On the vinyl edition, the 4th side features the 2nd groove that gives you a sad ending to the story to the album where the main character makes the decision to end it all. "The Great Escape (Spiral Edition)" has a more dramatic and darker sound than the first ending and the vocals are angrier but turn sad and dark in the end. On the vinyl after this, there are 6 minutes of water and wave noises, while on the re-issued CD version, there is only 1 minute of the sound effects which fades for 26 minutes of silence. If you persevere for that long silent break, you get to hear a goofy version of Joplin's "The Entertainer" with the band joking around.

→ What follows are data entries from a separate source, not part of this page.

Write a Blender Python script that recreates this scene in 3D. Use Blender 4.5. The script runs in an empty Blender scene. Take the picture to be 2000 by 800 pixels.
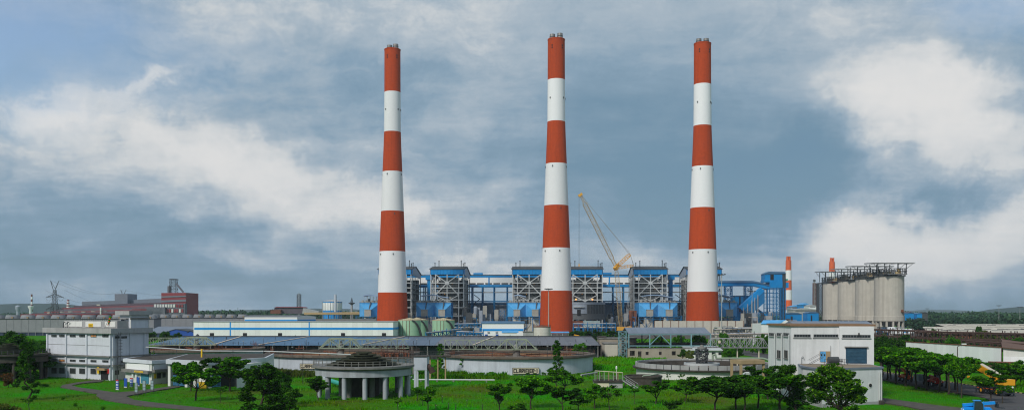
import bpy, math, random
import numpy as np
from mathutils import Vector, Matrix

# ------------------------------------------------------------------ camera, sky, sun, exposure
scene = bpy.context.scene
COL = scene.collection
FPX, HZ, CAMH = 1730.0, 612.0, 18.0           # focal length in photo pixels, horizon row, eye height in metres

cam_d = bpy.data.cameras.new('camera'); cam = bpy.data.objects.new('camera', cam_d); COL.objects.link(cam)
cam.location = (0, 0, CAMH); cam.rotation_euler = (math.radians(90), 0, 0)
cam_d.sensor_width = 36; cam_d.lens = 36 * FPX / 2000; cam_d.shift_y = (HZ - 400) / 2000
cam_d.clip_start = 1; cam_d.clip_end = 30000
scene.camera = cam

SUN_EL, SUN_AZ = 40, 214                      # degrees; azimuth clockwise from +Y: behind the camera, to its left
sun_d = bpy.data.lights.new('sun', 'SUN'); sun_d.energy = 2.4; sun_d.angle = math.radians(10); sun_d.color = (1.0, 0.95, 0.87)
sun = bpy.data.objects.new('sun', sun_d); COL.objects.link(sun)
_e, _a = math.radians(SUN_EL), math.radians(SUN_AZ)
_dir = Vector((math.cos(_e) * math.sin(_a), math.cos(_e) * math.cos(_a), math.sin(_e)))
sun.rotation_euler = _dir.to_track_quat('Z', 'Y').to_euler()

scene.view_settings.view_transform = 'Standard'; scene.view_settings.look = 'None'
scene.view_settings.exposure = 0.18; scene.view_settings.gamma = 1.0; scene.view_settings.use_curve_mapping = False
scene.render.engine = 'CYCLES'
scene.cycles.use_denoising = True; scene.cycles.filter_width = 1.15
scene.cycles.max_bounces = 5; scene.cycles.diffuse_bounces = 3; scene.cycles.glossy_bounces = 2
scene.cycles.transmission_bounces = 3; scene.cycles.transparent_max_bounces = 6; scene.cycles.volume_bounces = 0
scene.cycles.caustics_reflective = False; scene.cycles.caustics_refractive = False

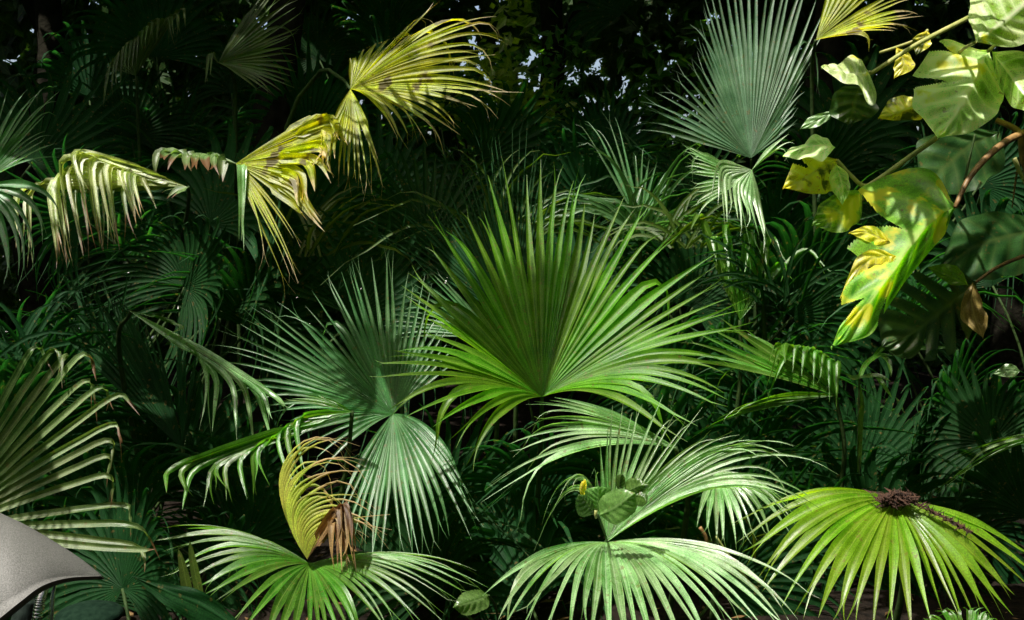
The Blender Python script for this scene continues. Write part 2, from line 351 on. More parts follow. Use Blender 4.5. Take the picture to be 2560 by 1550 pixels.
# forest edge that closes the view, with small openings to the sky
def far_wood():
    rnd = random.Random(11); holes = []
    Y0 = 11.0
    spots = [(1205, 160, 26, 26), (1215, 250, 30, 26), (1400, 160, 22, 30), (1440, 205, 20, 26), (1380, 215, 22, 30), (1320, 190, 10, 30), (1290, 60, 10, 60), (1245, 300, 14, 40),
             (1690, 185, 34, 40), (1720, 280, 14, 30), (1815, 140, 12, 22), (1790, 40, 10, 30), (1600, 330, 14, 50), (1500, 270, 12, 60), (1560, 210, 8, 60),
             (690, 80, 26, 30), (720, 40, 14, 26), (690, 130, 12, 22), (240, 320, 12, 36), (215, 355, 8, 22), (660, 310, 14, 22), (630, 375, 8, 22), (70, 700, 30, 26), (30, 600, 22, 30), (70, 740, 12, 26), (20, 840, 10, 24),
             (850, 660, 16, 26), (690, 655, 6, 20), (910, 60, 8, 40), (930, 330, 10, 30), (870, 650, 8, 16), (1330, 280, 10, 60), (1440, 420, 10, 60)]
    for (px, py, n, sp) in spots:
        sp *= 1.35
        for k in range(int(n*.75)):
            p = at(rnd.gauss(px, sp), rnd.gauss(py, sp * 1.2), Y0)
            holes.append((p.x, p.z, rnd.uniform(0.016, 0.044)))
    grid = {}
    for hx, hz, hr in holes:
        for gx in range(int((hx-0.3)//0.25), int((hx+0.3)//0.25)+1):
            for gz in range(int((hz-0.3)//0.25), int((hz+0.3)//0.25)+1): grid.setdefault((gx, gz), []).append((hx, hz, hr))
    V, F, U = [], [], []
    for k in range(92000):
        x = rnd.uniform(-7.2, 7.2); z = rnd.uniform(-0.2, 5.2); y = Y0 + rnd.uniform(-0.2, 0.5) + 0.15*math.sin(x*1.7)
        if k > 52000:
            h_ = rnd.choice(holes); x = h_[0] + rnd.gauss(0, .09); z = h_[1] + rnd.gauss(0, .09)
        s = rnd.uniform(0.10, 0.26)
        near = min((math.hypot(x-a, z-b) - r for a, b, r in grid.get((int(x//0.25), int(z//0.25)), [])), default=9)
        if near < 0.012:
            continue
        s = min(s, max(0.035, near * 1.9))
        d = Vector((rnd.gauss(0, .7), rnd.gauss(0, .3), rnd.gauss(-0.6, .7))).normalized(); nr = Vector((rnd.gauss(0, .4), -1, rnd.gauss(0.5, .4))).normalized()
        a = d.cross(nr).normalized() * s * 0.3; d = d * s; c = Vector((x, y, z)); b = len(V)
        V += [c - d*.5, c + a, c + d*.5, c - a]; U += [(.5, 0), (1, .5), (.5, 1), (0, .5)]; F.append((b, b+1, b+2, b+3))
    tag(mesh('far_wood', V, F, M['shrub'], None, U, smooth=False), kind='stuff')
far_wood()
# unseen forest and leaf roof, added to cut sky light; opening shaped for the sun
def clearing():
    rnd = random.Random(21); V, F, U = [], [], []
    def quad(c, s):
        b = len(V); d = Vector((rnd.gauss(0, 1), rnd.gauss(0, 1), rnd.gauss(0, 1))).normalized() * s; a = d.orthogonal().normalized() * s * .5
        a.rotate(Matrix.Rotation(rnd.uniform(0, 6.28), 3, d)); V.extend([c - d*.5, c + a, c + d*.5, c - a]); U.extend([(.5, 0), (1, .5), (.5, 1), (0, .5)]); F.append((b, b+1, b+2, b+3))
    for k in range(9000):
        a = rnd.uniform(0, 2*math.pi); r_ = rnd.uniform(.97, 1.08); p = Vector((8.2*math.cos(a)*r_, 3.6 + 8.4*math.sin(a)*r_, rnd.uniform(-.2, 7.6)))
        if p.y > 9.6: continue
        quad(p, rnd.uniform(.45, .95))
    for k in range(9000):
        p = Vector((rnd.uniform(-8.5, 8.5), rnd.uniform(-5, 12), rnd.uniform(6.3, 7.6)))
        o = p - SUN * ((p.z - 1.2) / SUN.z)           # where this leaf's shadow falls at leaf height
        e = .5*math.sin(o.x*2.3) + .3*math.sin(o.x*5.1 + o.y*3)
        if -3.3 < o.x < 3.2 and 1.3 < o.y < 5.75 + e*.6 + (.5 if o.x > .9 else 0): continue
        if p.z < 1.55 + (p.y + 0) * .1165 + .5: continue
        if o.y > 5.6 and noise.noise(Vector((o.x*1.1, o.y*1.1, 3.3))) > .26: continue
        quad(p, rnd.uniform(.4, .85))
    tag(mesh('unseen_surrounding_forest', V, F, M['roofleaf'], None, U, smooth=False), kind='stuff')
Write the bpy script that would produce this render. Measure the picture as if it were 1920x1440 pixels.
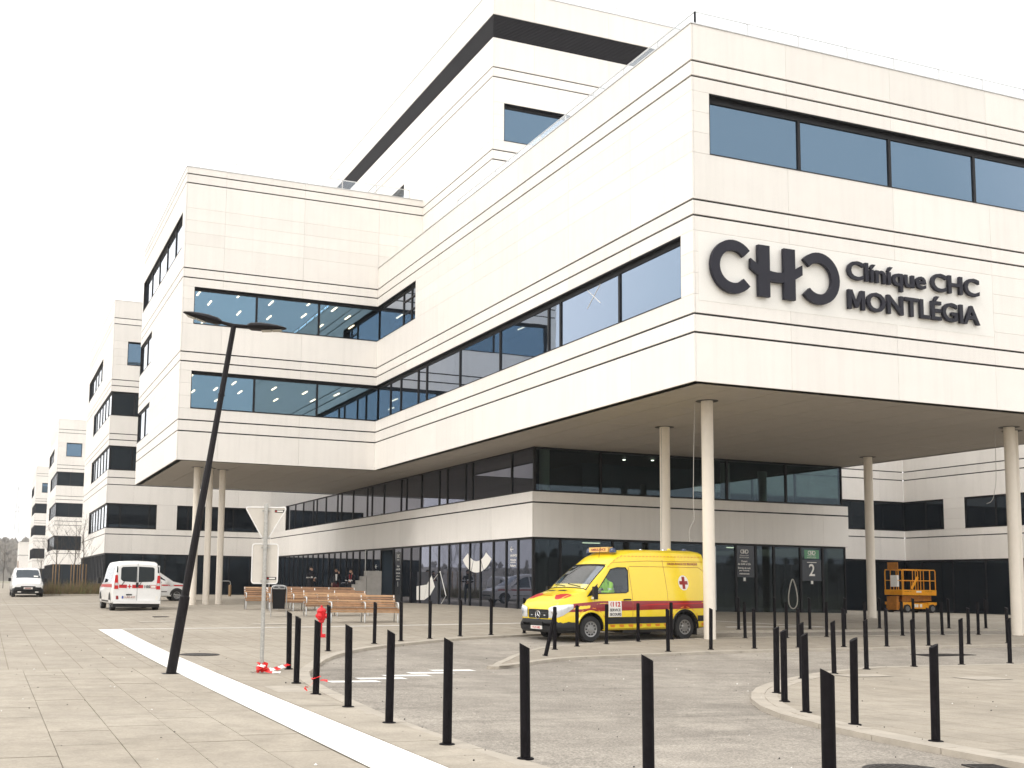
import bpy, bmesh, math, random
import numpy as np
from mathutils import Vector, Matrix
from mathutils.geometry import delaunay_2d_cdt

R = math.radians
random.seed(7)
for o in list(bpy.data.objects):
    bpy.data.objects.remove(o)
scene = bpy.context.scene
COL = scene.collection

# ------------------------------------------------------------------ camera
CAM = Vector((-16.6406, -23.6069, 1.7808))
YAW, PITCH, ROLL, FPX, PPX, PPY = 0.3701, 0.1064, 0.0149, 2087.66, 788.1, 874.2
cd = bpy.data.cameras.new('camera')
cam = bpy.data.objects.new('camera', cd)
COL.objects.link(cam)
fw = Vector((math.sin(YAW) * math.cos(PITCH), math.cos(YAW) * math.cos(PITCH), math.sin(PITCH)))
rt0 = Vector((math.cos(YAW), -math.sin(YAW), 0))
up0 = rt0.cross(fw)
rt = rt0 * math.cos(ROLL) + up0 * math.sin(ROLL)
up = up0 * math.cos(ROLL) - rt0 * math.sin(ROLL)
mw = Matrix.Identity(4)
for i in range(3):
    mw[i][0], mw[i][1], mw[i][2], mw[i][3] = rt[i], up[i], -fw[i], CAM[i]
cam.matrix_world = mw
cd.sensor_width = 36
cd.lens = FPX / 1920 * 36
cd.shift_x = (960 - PPX) / 1920
cd.shift_y = (PPY - 720) / 1920
cd.clip_start = 0.1
cd.clip_end = 3000
scene.camera = cam

# ------------------------------------------------------------------ world, sun, exposure
world = bpy.data.worlds.new('World')
scene.world = world
world.use_nodes = True
wn, wl = world.node_tree.nodes, world.node_tree.links
wn.clear()
SUN_EL, SUN_AZ = R(44), R(252)      # overcast: a broad veiled sun high to the left of the plaza
sky = wn.new('ShaderNodeTexSky')
sky.sky_type = 'NISHITA'
sky.sun_disc = False
sky.sun_elevation = SUN_EL
sky.sun_rotation = SUN_AZ
sky.dust_density = 4
wm = wn.new('ShaderNodeVectorMath'); wm.operation = 'SCALE'; wm.inputs['Scale'].default_value = 0.10
wmix = wn.new('ShaderNodeMix'); wmix.data_type = 'RGBA'
wmix.inputs['Factor'].default_value = 0.88            # the cloud layer over the sky
wmix.inputs['B'].default_value = (1.0, 0.985, 0.965, 1)
wbg = wn.new('ShaderNodeBackground'); wbg.inputs['Strength'].default_value = 0.92
wo = wn.new('ShaderNodeOutputWorld')
wl.new(sky.outputs['Color'], wm.inputs[0])
wl.new(wm.outputs['Vector'], wmix.inputs['A'])
wl.new(wmix.outputs['Result'], wbg.inputs['Color'])
wl.new(wbg.outputs['Background'], wo.inputs['Surface'])
sl = bpy.data.lights.new('sun', 'SUN')
sl.energy = .5
sl.angle = R(24)
sl.color = (1, .955, .89)
sun = bpy.data.objects.new('sun', sl)
COL.objects.link(sun)
sd = Vector((math.sin(SUN_AZ) * math.cos(SUN_EL), math.cos(SUN_AZ) * math.cos(SUN_EL), math.sin(SUN_EL)))
sun.rotation_euler = (-sd).to_track_quat('-Z', 'Y').to_euler()
scene.view_settings.view_transform = 'Standard'
scene.view_settings.look = 'None'
scene.view_settings.gamma = 1
scene.view_settings.exposure = 1.11
scene.view_settings.use_curve_mapping = False

# ------------------------------------------------------------------ materials
MATS = {}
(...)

To the date of the release of this album, this was the best Marillion album to follow Fish's departure. Hogarth proves his ability to sing emotional and complex vocals and the band proves they can pull off making an album that is both progressive and accessible. There are sections that do lack progressive moments and are quite straightforward, but there are also tracks with progressive elements, so most everyone is happy in the end. The story is also powerful and well presented in the lyrics and the emotion of the entire band. Still, it's not a perfect album, but it is definitely excellent with many high points and it shows that Marillion still has a creative edge, however that would disappear and reappear in the years to come.